Exercise: Write out the lines from the top of the material through the line with "link('tile', tile_mesh(.28, TY1", exactly and with nothing added.

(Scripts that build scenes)
+ + + +
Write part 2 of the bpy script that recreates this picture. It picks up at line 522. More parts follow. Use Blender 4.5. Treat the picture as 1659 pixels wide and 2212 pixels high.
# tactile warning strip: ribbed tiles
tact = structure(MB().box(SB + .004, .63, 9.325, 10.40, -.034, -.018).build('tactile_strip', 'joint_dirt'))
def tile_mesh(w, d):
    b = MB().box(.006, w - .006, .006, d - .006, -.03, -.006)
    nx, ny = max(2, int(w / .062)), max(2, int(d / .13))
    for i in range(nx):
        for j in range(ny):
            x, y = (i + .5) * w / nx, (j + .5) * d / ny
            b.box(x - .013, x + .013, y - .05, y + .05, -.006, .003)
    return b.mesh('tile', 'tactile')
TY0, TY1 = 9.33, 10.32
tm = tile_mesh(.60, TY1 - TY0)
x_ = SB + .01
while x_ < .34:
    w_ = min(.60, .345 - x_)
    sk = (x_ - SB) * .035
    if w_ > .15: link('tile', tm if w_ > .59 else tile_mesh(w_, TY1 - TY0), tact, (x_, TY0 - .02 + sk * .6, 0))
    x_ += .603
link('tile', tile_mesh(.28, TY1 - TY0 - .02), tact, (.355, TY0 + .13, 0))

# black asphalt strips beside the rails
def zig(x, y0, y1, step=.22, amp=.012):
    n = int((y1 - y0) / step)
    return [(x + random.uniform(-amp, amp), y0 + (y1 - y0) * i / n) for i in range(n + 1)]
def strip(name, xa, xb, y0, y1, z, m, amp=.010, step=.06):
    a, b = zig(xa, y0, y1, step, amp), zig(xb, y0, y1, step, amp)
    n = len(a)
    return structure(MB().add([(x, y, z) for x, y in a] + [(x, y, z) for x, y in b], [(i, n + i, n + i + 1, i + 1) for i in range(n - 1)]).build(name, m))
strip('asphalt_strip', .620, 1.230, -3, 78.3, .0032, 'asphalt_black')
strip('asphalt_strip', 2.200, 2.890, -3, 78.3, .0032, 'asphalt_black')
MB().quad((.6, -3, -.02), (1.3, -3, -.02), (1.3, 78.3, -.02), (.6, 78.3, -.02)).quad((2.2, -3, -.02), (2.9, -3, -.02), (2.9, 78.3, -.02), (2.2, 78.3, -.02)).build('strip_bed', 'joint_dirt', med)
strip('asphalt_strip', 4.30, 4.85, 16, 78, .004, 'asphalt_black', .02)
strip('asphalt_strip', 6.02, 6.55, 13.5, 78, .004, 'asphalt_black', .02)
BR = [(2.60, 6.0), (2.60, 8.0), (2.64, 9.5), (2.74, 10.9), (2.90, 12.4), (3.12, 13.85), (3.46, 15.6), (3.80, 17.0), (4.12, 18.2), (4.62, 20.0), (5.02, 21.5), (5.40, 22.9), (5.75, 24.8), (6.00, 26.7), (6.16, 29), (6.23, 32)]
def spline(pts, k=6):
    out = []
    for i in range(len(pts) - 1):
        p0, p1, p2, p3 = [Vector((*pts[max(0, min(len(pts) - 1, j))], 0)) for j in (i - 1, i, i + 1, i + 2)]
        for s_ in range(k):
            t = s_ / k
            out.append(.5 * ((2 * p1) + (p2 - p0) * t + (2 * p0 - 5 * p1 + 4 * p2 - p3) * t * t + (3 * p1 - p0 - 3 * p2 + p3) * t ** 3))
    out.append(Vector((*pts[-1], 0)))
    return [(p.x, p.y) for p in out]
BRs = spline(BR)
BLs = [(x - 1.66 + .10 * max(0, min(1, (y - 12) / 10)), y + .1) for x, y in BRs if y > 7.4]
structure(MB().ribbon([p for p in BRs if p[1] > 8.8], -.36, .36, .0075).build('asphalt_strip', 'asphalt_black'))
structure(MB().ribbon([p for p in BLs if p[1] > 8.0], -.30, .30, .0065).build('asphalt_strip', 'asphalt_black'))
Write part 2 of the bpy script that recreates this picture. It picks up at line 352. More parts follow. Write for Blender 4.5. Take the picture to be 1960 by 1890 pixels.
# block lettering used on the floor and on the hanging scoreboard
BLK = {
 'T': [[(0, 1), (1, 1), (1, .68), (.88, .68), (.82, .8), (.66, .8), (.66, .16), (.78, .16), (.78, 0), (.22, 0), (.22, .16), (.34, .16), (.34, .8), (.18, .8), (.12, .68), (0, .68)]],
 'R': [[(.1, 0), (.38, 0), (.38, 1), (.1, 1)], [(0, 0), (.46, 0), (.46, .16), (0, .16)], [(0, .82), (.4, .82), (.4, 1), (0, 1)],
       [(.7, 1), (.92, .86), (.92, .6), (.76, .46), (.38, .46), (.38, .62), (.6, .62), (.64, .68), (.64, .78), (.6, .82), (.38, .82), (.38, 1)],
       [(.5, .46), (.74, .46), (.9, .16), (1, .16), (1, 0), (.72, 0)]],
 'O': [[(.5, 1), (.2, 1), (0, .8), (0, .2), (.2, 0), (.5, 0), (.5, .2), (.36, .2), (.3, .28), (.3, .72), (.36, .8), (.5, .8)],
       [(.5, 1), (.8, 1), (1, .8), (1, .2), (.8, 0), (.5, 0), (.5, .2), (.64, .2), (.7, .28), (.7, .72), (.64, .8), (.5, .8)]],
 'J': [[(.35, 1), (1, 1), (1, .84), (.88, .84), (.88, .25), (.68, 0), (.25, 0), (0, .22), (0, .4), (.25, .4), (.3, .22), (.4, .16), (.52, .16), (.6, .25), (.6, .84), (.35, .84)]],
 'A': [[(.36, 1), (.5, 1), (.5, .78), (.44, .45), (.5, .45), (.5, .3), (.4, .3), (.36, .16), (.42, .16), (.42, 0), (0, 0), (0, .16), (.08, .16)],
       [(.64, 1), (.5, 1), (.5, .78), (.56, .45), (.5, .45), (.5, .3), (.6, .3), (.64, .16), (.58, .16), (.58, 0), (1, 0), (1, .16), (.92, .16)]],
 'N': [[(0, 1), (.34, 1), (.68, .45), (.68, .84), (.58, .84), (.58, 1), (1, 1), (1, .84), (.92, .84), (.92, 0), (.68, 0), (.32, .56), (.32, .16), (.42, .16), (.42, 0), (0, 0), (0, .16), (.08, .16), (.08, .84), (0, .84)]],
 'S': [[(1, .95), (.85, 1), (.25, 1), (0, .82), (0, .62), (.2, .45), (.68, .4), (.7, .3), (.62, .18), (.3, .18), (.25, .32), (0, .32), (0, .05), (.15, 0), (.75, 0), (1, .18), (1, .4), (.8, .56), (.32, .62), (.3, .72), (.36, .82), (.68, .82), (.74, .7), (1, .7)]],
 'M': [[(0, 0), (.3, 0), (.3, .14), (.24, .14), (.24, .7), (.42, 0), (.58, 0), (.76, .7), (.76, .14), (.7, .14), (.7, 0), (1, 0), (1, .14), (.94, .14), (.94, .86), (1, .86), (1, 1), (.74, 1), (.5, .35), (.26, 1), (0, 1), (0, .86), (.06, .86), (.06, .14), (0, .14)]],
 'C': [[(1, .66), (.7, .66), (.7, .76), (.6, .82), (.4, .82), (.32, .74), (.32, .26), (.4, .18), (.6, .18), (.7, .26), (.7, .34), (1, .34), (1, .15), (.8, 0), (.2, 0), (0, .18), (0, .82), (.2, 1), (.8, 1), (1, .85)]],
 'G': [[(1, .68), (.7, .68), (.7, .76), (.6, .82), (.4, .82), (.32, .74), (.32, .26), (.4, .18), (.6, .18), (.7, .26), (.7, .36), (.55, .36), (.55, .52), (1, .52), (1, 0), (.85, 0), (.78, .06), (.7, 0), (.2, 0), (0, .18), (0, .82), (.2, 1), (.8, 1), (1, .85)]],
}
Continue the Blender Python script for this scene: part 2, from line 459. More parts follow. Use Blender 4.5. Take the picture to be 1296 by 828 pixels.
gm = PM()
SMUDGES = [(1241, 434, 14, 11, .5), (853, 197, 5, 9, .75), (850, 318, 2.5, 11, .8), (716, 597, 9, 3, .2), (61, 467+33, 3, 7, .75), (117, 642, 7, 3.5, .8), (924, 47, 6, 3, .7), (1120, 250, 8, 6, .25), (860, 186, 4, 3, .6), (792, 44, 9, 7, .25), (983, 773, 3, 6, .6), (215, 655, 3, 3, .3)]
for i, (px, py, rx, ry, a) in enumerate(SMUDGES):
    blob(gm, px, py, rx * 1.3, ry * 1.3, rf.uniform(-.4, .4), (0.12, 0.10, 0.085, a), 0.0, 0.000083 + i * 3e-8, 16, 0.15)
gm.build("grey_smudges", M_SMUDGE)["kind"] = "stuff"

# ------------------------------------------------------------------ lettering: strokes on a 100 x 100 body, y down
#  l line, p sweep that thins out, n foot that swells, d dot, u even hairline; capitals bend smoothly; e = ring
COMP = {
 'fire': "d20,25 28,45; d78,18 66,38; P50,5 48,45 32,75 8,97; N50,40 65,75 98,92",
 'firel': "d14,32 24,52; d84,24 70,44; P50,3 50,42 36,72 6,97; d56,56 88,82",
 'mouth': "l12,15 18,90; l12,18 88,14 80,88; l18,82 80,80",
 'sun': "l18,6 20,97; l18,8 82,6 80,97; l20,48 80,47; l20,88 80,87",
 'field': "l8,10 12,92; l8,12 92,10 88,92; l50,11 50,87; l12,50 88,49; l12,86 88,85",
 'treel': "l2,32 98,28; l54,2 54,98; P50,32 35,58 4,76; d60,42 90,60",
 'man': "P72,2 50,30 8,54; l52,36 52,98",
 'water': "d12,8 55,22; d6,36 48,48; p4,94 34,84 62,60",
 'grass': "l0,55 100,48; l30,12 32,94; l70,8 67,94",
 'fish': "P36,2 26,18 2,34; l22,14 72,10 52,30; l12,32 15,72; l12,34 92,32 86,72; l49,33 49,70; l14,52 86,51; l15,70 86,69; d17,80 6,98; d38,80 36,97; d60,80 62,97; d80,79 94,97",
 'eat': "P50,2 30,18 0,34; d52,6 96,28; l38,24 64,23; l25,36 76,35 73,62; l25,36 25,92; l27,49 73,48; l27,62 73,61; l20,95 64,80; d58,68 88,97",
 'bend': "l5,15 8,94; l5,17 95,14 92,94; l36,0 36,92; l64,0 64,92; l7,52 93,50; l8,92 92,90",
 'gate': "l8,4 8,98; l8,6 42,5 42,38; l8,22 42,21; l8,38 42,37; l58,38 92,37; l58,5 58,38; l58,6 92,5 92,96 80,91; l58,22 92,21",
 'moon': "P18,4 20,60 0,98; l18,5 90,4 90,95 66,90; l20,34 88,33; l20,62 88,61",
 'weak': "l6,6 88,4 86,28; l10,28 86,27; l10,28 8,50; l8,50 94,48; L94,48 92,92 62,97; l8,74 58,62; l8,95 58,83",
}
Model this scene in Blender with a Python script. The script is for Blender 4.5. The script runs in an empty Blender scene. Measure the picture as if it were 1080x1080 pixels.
+ + + +
Solution below:
Write part 2 of the bpy script that recreates this picture. It picks up at line 522. More parts follow. Use Blender 4.5. Treat the picture as 1659 pixels wide and 2212 pixels high.
# tactile warning strip: ribbed tiles
tact = structure(MB().box(SB + .004, .63, 9.325, 10.40, -.034, -.018).build('tactile_strip', 'joint_dirt'))
def tile_mesh(w, d):
    b = MB().box(.006, w - .006, .006, d - .006, -.03, -.006)
    nx, ny = max(2, int(w / .062)), max(2, int(d / .13))
    for i in range(nx):
        for j in range(ny):
            x, y = (i + .5) * w / nx, (j + .5) * d / ny
            b.box(x - .013, x + .013, y - .05, y + .05, -.006, .003)
    return b.mesh('tile', 'tactile')
TY0, TY1 = 9.33, 10.32
tm = tile_mesh(.60, TY1 - TY0)
x_ = SB + .01
while x_ < .34:
    w_ = min(.60, .345 - x_)
    sk = (x_ - SB) * .035
    if w_ > .15: link('tile', tm if w_ > .59 else tile_mesh(w_, TY1 - TY0), tact, (x_, TY0 - .02 + sk * .6, 0))
    x_ += .603
link('tile', tile_mesh(.28, TY1 - TY0 - .02), tact, (.355, TY0 + .13, 0))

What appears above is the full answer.